The International Olympic Committee doesn’t like it when its athletes get political. This year, the IOC published guidelines that ban athletes in the 2021 Olympic Games from taking a knee, raising a fist or any other action that shows solidarity with antiracism movements.
The IOC is surely worried over a replay of the 1968 Olympic Games, in Mexico City, when U.S. athletes (both San Jose State alums) Tommie Smith and John Carlos raised their fists in support of racial equality while standing on the podium after the Men’s 200-meter final. Silver medalist Peter Norman, also on the podium, supported Smith and Carlos and their ideals.
If you’re not familiar with this event—considered one of the most iconic moments in Olympic history—watch the 2008 documentary Salute. It was made in Australia but all three of the participants are on screen for about the same amount of time. It is absolutely incredible, memorable, and it shows how these three, brought together by chance, did one of the greatest things any athletes have ever done.
A quick summary: Smith won the 200-meter final in a then-world-record time of 19.83 seconds. Norman and Carlos finished second and third with only a four hundredths of a second between them.
When they stood on the podium to receive their medals, both Smith and Carlos raised a black-gloved fist while the “Star Spangled Banner” played. They were shoeless and wore black socks to represent black poverty. Smith’s black scarf represented black pride. All three wore badges from the Olympic Project for Human Rights, an organization that fought against racial segregation and racism in sports.
The backlash against Smith and Carlos was swift and vicious. Smith and Carlos were expelled from the Games. The U.S. sports industry and the media criticized the two Americans so harshly, Kaepernick’s experience pales in comparison. Norman was treated just as viciously, if not more so, in his home country of Australia. Yet none of them have any regrets.
Watch the documentary to find out how the act of protest affected all three athletes’ lives and careers and why none of them regret their decisions.
Remembering the Games
I remember the 1968 Mexico City Olympic Games. I was in college at the time, in Kalamazoo, Michigan. The statement Smith and Carlos made on the podium stays etched in my brain to this day.
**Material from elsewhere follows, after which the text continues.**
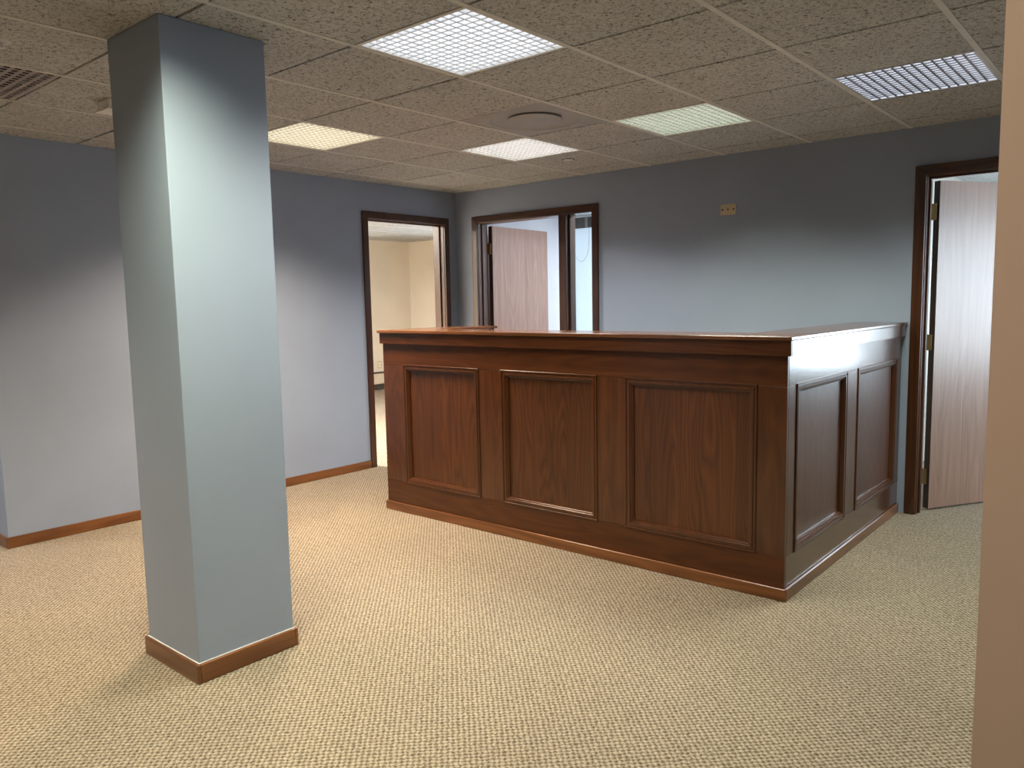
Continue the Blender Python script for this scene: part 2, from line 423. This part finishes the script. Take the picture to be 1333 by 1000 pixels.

It was a tumultuous time. I got drafted and served two years although I didn’t go to Vietnam. After the Army I finished college and then went to law school. During that entire time and through the early ‘70s, I was angry with the system and felt politically empowered. I recognized how important the black revolution was—and is. The draft did not discriminate. We were all in it together. Sound familiar?
More than half a century later, we’re still raising our fists and shouting Black Lives Matter. Like many people in Oakland, I’m tired of institutional racism and as many have said, this time it feels different. We may actually make strides.
Our office, which represents people suffering devastating injuries, stands for racial equality. It’s a given we represent anyone that needs our help, regardless of race, ethnicity or sexual orientation.
Watch Salute, read articles about Smith and Carlos’s silent protest, or read Silent Gesture: the Autobiography of Tommie Smith and/or The John Carlos Story: The Sports Moment That Changed the World. What connections do you see between the 1968 Olympics protest and today’s protests stemming from George Floyd’s murder?